Note how many lines in the entries contain the string "Blender", then give that number and nothing else.

Collection entries:
## BEGIN

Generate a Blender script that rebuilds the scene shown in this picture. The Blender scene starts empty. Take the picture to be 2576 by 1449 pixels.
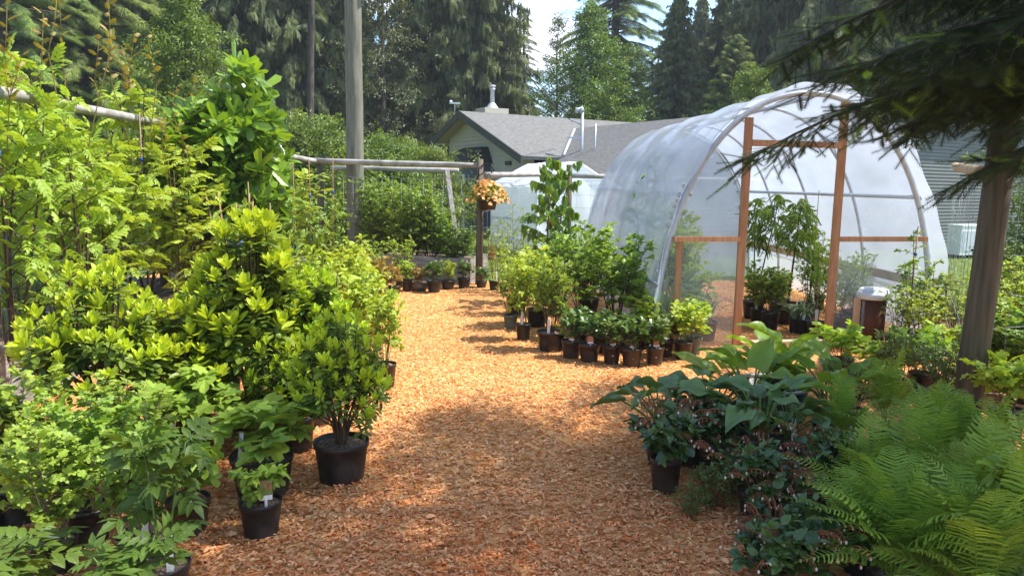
import bpy, math, random
import numpy as np
from mathutils import Vector, Matrix

# ------------------------------------------------------------------ camera, sky, sun, exposure
SC = bpy.context.scene
COL = SC.collection
EYE = 1.6
cam_d = bpy.data.cameras.new("camera"); cam = bpy.data.objects.new("camera", cam_d); COL.objects.link(cam)
cam_d.sensor_width = 36; cam_d.lens = 26.2; cam_d.clip_end = 2000; cam_d.clip_start = 0.05
CM = Matrix.Translation((0, 0, EYE)) @ Matrix.Rotation(math.radians(82), 4, 'X') @ Matrix.Rotation(math.radians(0.9), 4, 'Z')
cam.matrix_world = CM
SC.camera = cam
SUN_EL, SUN_AZ = 57.0, 86.0          # azimuth clockwise from +Y (north): sun to the right, a little ahead
w = bpy.data.worlds.new("World"); SC.world = w; w.use_nodes = True
nt = w.node_tree; nt.nodes.clear()
out = nt.nodes.new('ShaderNodeOutputWorld'); bg = nt.nodes.new('ShaderNodeBackground')
sky = nt.nodes.new('ShaderNodeTexSky'); sky.sky_type = 'NISHITA'; sky.sun_disc = False
sky.sun_elevation = math.radians(SUN_EL); sky.sun_rotation = math.radians(SUN_AZ)
sky.air_density = 1.0; sky.dust_density = .4; sky.ozone_density = 2.5
tc = nt.nodes.new('ShaderNodeTexCoord'); mp = nt.nodes.new('ShaderNodeMapping'); mp.inputs['Scale'].default_value = (1.5, 1.5, 4.0)
nz = nt.nodes.new('ShaderNodeTexNoise'); nz.inputs['Scale'].default_value = 2.2; nz.inputs['Detail'].default_value = 8; nz.inputs['Roughness'].default_value = .55
rp = nt.nodes.new('ShaderNodeValToRGB'); rp.color_ramp.elements[0].position = .55; rp.color_ramp.elements[1].position = .72
mx = nt.nodes.new('ShaderNodeMix'); mx.data_type = 'RGBA'
CLOUD = 7.5
mx.inputs['B'].default_value = (CLOUD, CLOUD * 1.01, CLOUD * 1.03, 1)
L = nt.links.new
L(tc.outputs['Generated'], mp.inputs['Vector']); L(mp.outputs[0], nz.inputs['Vector']); L(nz.outputs['Fac'], rp.inputs[0])
L(rp.outputs[0], mx.inputs['Factor']); L(sky.outputs[0], mx.inputs['A']); L(mx.outputs['Result'], bg.inputs['Color'])
bg.inputs['Strength'].default_value = 0.15
L(bg.outputs[0], out.inputs['Surface'])
sd = bpy.data.lights.new("sun", 'SUN'); sd.energy = 4.1; sd.angle = math.radians(0.55); sd.color = (1, .95, .87)
so = bpy.data.objects.new("sun", sd); COL.objects.link(so)
sdir = Vector((math.sin(math.radians(SUN_AZ)) * math.cos(math.radians(SUN_EL)), math.cos(math.radians(SUN_AZ)) * math.cos(math.radians(SUN_EL)), math.sin(math.radians(SUN_EL))))
so.rotation_euler = sdir.to_track_quat('Z', 'Y').to_euler(); so.location = (20, 10, 40)
SC.view_settings.view_transform = 'Standard'; SC.view_settings.look = 'None'
SC.view_settings.exposure = 1.2; SC.view_settings.gamma = 1
SC.cycles.max_bounces = 7; SC.cycles.diffuse_bounces = 3; SC.cycles.glossy_bounces = 2
SC.cycles.transmission_bounces = 4; SC.cycles.transparent_max_bounces = 10
SC.cycles.caustics_reflective = False; SC.cycles.caustics_refractive = False
SC.cycles.sample_clamp_indirect = 6

# ------------------------------------------------------------------ helpers
FPX = 26.2 / 36 * 2576
def ray(px, py):
    d = Vector(((px - 1288) / FPX, -(py - 724.5) / FPX, -1))
    return (CM.to_3x3() @ d).normalized()
def G(px, py, z=0.0):               # a point of the ground (or of the level z) seen in the photograph
    d = ray(px, py); t = (z - EYE) / d.z
    return Vector((d.x * t, d.y * t, z))
def A(px, py, Y):                   # a point seen in the photograph at world depth Y
    d = ray(px, py); t = Y / d.y
    return Vector((d.x * t, Y, EYE + d.z * t))

class MB:
    def __init__(s): s.V = []; s.F = []; s.M = []; s.T = []; s.S = []; s.n = 0
    def add(s, V, F, mat=0, tint=.5, smooth=False):
        V = np.asarray(V, float).reshape(-1, 3); F = np.asarray(F, int).reshape(-1, 3)
        if len(V) == 0 or len(F) == 0: return
        s.V.append(V); s.F.append(F + s.n); s.n += len(V)
        s.M.append(np.full(len(F), mat, int)); s.S.append(np.full(len(F), smooth, bool))
        t = np.asarray(tint, float); s.T.append(np.full(len(V), float(t)) if t.ndim == 0 else t)
    def quad(s, a, b, c, d, mat=0, tint=.5): s.add([a, b, c, d], [(0, 1, 2), (0, 2, 3)], mat, tint)
    def poly(s, pts, mat=0, tint=.5):
        s.add(pts, [(0, i, i + 1) for i in range(1, len(pts) - 1)], mat, tint)
    def hexa(s, P, mat=0, tint=.5):     # 8 points: bottom ring of four, top ring of four
        q = [(3, 2, 1, 0), (4, 5, 6, 7), (0, 1, 5, 4), (1, 2, 6, 5), (2, 3, 7, 6), (3, 0, 4, 7)]
        F = []
        for a, b, c, d in q: F += [(a, b, c), (a, c, d)]
        s.add(P, F, mat, tint)
    def box(s, c, size, rz=0, mat=0, tint=.5):
        x, y, z = size[0] / 2, size[1] / 2, size[2] / 2
        P = np.array([(-x, -y, -z), (x, -y, -z), (x, y, -z), (-x, y, -z), (-x, -y, z), (x, -y, z), (x, y, z), (-x, y, z)])
        ca, sa = math.cos(rz), math.sin(rz)
        P = np.stack([P[:, 0] * ca - P[:, 1] * sa, P[:, 0] * sa + P[:, 1] * ca, P[:, 2]], 1) + np.array(c)
        s.hexa(P, mat, tint)
    def beam(s, a, b, wd, th, mat=0, up=(0, 0, 1)):
        a = np.array(a, float); b = np.array(b, float); d = b - a; d /= np.linalg.norm(d)
        u = np.cross(d, np.array(up, float)); u /= np.linalg.norm(u); v = np.cross(u, d)
        P = []
        for e in (a, b):
            for i, j in ((-1, -1), (1, -1), (1, 1), (-1, 1)): P.append(e + u * i * wd / 2 + v * j * th / 2)
        s.hexa(P, mat)
    def tube(s, pts, radii, sides=5, mat=0, tint=.5, cap=True, smooth=True):
        P = np.asarray(pts, float); n = len(P); R = np.broadcast_to(np.asarray(radii, float), (n,))
        T = np.gradient(P, axis=0); T /= np.linalg.norm(T, axis=1)[:, None] + 1e-9
        ref = np.array([0, 0, 1.]) if abs(T[0, 2]) < .9 else np.array([1., 0, 0])
        U = np.cross(T, ref); U /= np.linalg.norm(U, axis=1)[:, None] + 1e-9; W = np.cross(T, U)
        a = np.linspace(0, 2 * np.pi, sides, endpoint=False)
        V = P[:, None] + R[:, None, None] * (np.cos(a)[None, :, None] * U[:, None] + np.sin(a)[None, :, None] * W[:, None])
        V = V.reshape(-1, 3); F = []
        for i in range(n - 1):
            for j in range(sides):
                k = (j + 1) % sides; q = i * sides
                F += [(q + j, q + k, q + sides + k), (q + j, q + sides + k, q + sides + j)]
        if cap:
            e = (n - 1) * sides
            F += [(0, j + 1, j) for j in range(1, sides - 1)] + [(e, e + j, e + j + 1) for j in range(1, sides - 1)]
        s.add(V, F, mat, tint, smooth)
    def lathe(s, prof, c=(0, 0, 0), sides=24, mat=0, tint=.5, smooth=True):
        a = np.linspace(0, 2 * np.pi, sides, endpoint=False); V = []; F = []
        for r, z in prof: V.append(np.stack([c[0] + r * np.cos(a), c[1] + r * np.sin(a), np.full(sides, c[2] + z)], 1))
        for i in range(len(prof) - 1):
            for j in range(sides):
                k = (j + 1) % sides; q = i * sides
                F += [(q + j, q + k, q + sides + k), (q + j, q + sides + k, q + sides + j)]
        s.add(np.concatenate(V), F, mat, tint, smooth)
    def leaves(s, tmpl, P, D, N, S, tint, mat=0, smooth=False):
        tv, tf = tmpl; P = np.asarray(P, float)
        if len(P) == 0: return
        D = np.asarray(D, float); N = np.asarray(N, float); S = np.asarray(S, float)
        D = D / (np.linalg.norm(D, axis=1)[:, None] + 1e-9)
        X = np.cross(D, N); X /= np.linalg.norm(X, axis=1)[:, None] + 1e-9; Z = np.cross(X, D)
        V = P[:, None] + S[:, None, None] * (tv[None, :, 0, None] * X[:, None] + tv[None, :, 1, None] * D[:, None] + tv[None, :, 2, None] * Z[:, None])
        F = tf[None] + (np.arange(len(P)) * len(tv))[:, None, None]
        s.add(V.reshape(-1, 3), F.reshape(-1, 3), mat, np.repeat(np.asarray(tint, float), len(tv)), smooth)
    def mesh(s, name, mats):
        me = bpy.data.meshes.new(name)
        V = np.concatenate(s.V); F = np.concatenate(s.F); nf = len(F)
        me.vertices.add(len(V)); me.vertices.foreach_set('co', V.astype(np.float32).ravel())
        me.loops.add(nf * 3); me.loops.foreach_set('vertex_index', F.astype(np.int32).ravel())
        me.polygons.add(nf); me.polygons.foreach_set('loop_start', (np.arange(nf) * 3).astype(np.int32))
        me.polygons.foreach_set('loop_total', np.full(nf, 3, np.int32))
        me.polygons.foreach_set('material_index', np.concatenate(s.M).astype(np.int32))
        me.polygons.foreach_set('use_smooth', np.concatenate(s.S))
        at = me.attributes.new('tint', 'FLOAT', 'POINT'); at.data.foreach_set('value', np.concatenate(s.T).astype(np.float32))
        for m in (mats if isinstance(mats, (list, tuple)) else [mats]): me.materials.append(m)
        me.update(calc_edges=True); me.validate()
        return me
    def build(s, name, mats, parent=None): return obj(name, s.mesh(name, mats), parent)

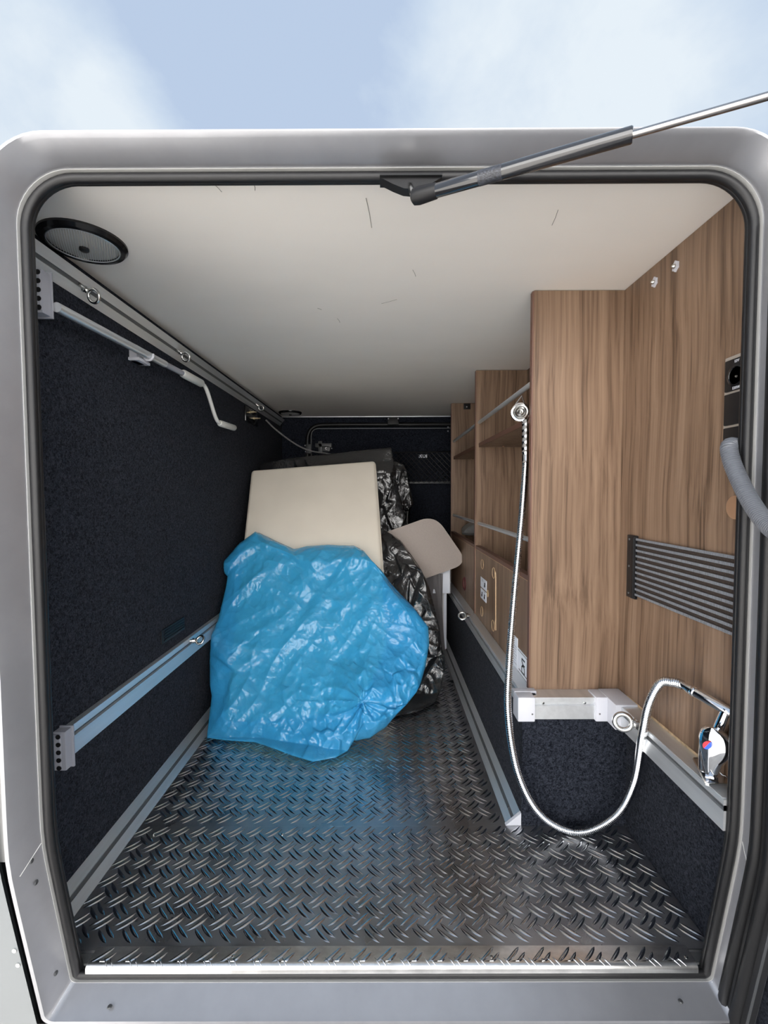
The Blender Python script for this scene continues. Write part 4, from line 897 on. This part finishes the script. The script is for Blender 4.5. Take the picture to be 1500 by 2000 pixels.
# ------------------------------------------------------------------ taupe board and cartons
C = {'tr': (849, 1006), 'br': (914, 1100), 'bl': (754, 1157), 'tl': (689, 1063)}
nB = np.array([0.10, -1.0, 0.10]); nB /= np.linalg.norm(nB); p0 = np.array(at(870, 1080, 'y', 2.085))
def onb(px):
    d = _F*FOC+_R*(px[0]-750)+_U*(1000-px[1]); o = np.array([0, 0, CZ]); return o+d*((p0-o).dot(nB)/d.dot(nB))
Q = [onb(C[k]) for k in ('tr', 'br', 'bl', 'tl')]; ring = []
for i in range(4):
    a_, b_, c_ = Q[i-1], Q[i], Q[(i+1) % 4]; u = (a_-b_)/np.linalg.norm(a_-b_); v = (c_-b_)/np.linalg.norm(c_-b_); r = 0.075
    for f in np.linspace(0, 1, 9): ring.append((1-f)**2*(b_+u*r)+2*f*(1-f)*b_+f*f*(b_+v*r))
n_ = len(ring); mb = MB().add([p for p in ring]+[p-nB*0.014 for p in ring], [tuple(range(n_)), tuple(range(n_, 2*n_))[::-1]])
bd = mb.build('table_board', 'tan', None, smooth=30); tag(bd, 'taupe board with rounded corners propped on the cartons', 'board')
mb = MB().add([p+nB*0.0006 for p in ring]+[p-nB*0.0146 for p in ring]+[p+(p-np.mean(ring, 0))*0.006 for p in ring], [(i, (i+1) % n_, 2*n_+(i+1) % n_, 2*n_+i) for i in range(n_)]+[(2*n_+i, 2*n_+(i+1) % n_, n_+(i+1) % n_, n_+i) for i in range(n_)])
mb.build('edge_band', 'tan_edge', bd)
t = thing('carton', 'lower white carton standing behind black bag on right', 'carton', (0.16, 2.3, 0.03), 'white cartons under the board')
MB().box(0.02, 0.300, 2.17, 2.50, 0.032, 0.318, 0.003).build('box_body', 'card', t)
MB().box(0.288, 0.302, 2.167, 2.172, 0.035, 0.316, 0.001).build('corner_fold', 'paper', t)
t = thing('carton', 'upper white carton with open flap beneath the taupe board', 'carton', (0.16, 2.3, 0.32), 'white cartons under the board')
MB().box(0.03, 0.313, 2.12, 2.46, 0.3205, 0.425, 0.003).build('box_body', 'card', t)
MB().box(0.100, 0.3135, 2.113, 2.117, 0.324, 0.452, 0.001).build('flap', 'paper', t)
MB().box(0.3095, 0.3125, 2.111, 2.1135, 0.326, 0.452, 0.0005).build('tape', 'smoke_film', t)
for x in (0.236, 0.246): MB().box(x, x+0.0045, 2.1118, 2.1132, 0.398, 0.425).build('print', 'ink', t, smooth=0)
P = []
nu, nv = 24, 40
for i in range(nu):
    for j in range(nv):
        s_, f = i/(nu-1), j/(nv-1); x = 0.14+s_*(0.135+0.03*f**2)-0.02*f*(1-s_); z = 0.385*(1-f)+0.036
        P.append((x-0.012*f, 2.098+0.045*f+0.004*math.sin(9*s_+5*f)+0.003*math.sin(31*s_-8*f), z))
mb = MB().grid(P, nu, nv); o = mb.build('dust_sheet', 'smoke_film', None, smooth=80); tag(o, 'smoky grey film sheet hanging over the white cartons', 'film')
for o in bpy.data.objects:
    if '_o' in o: del o['_o']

## END

* REPLY TO THE TASK:
2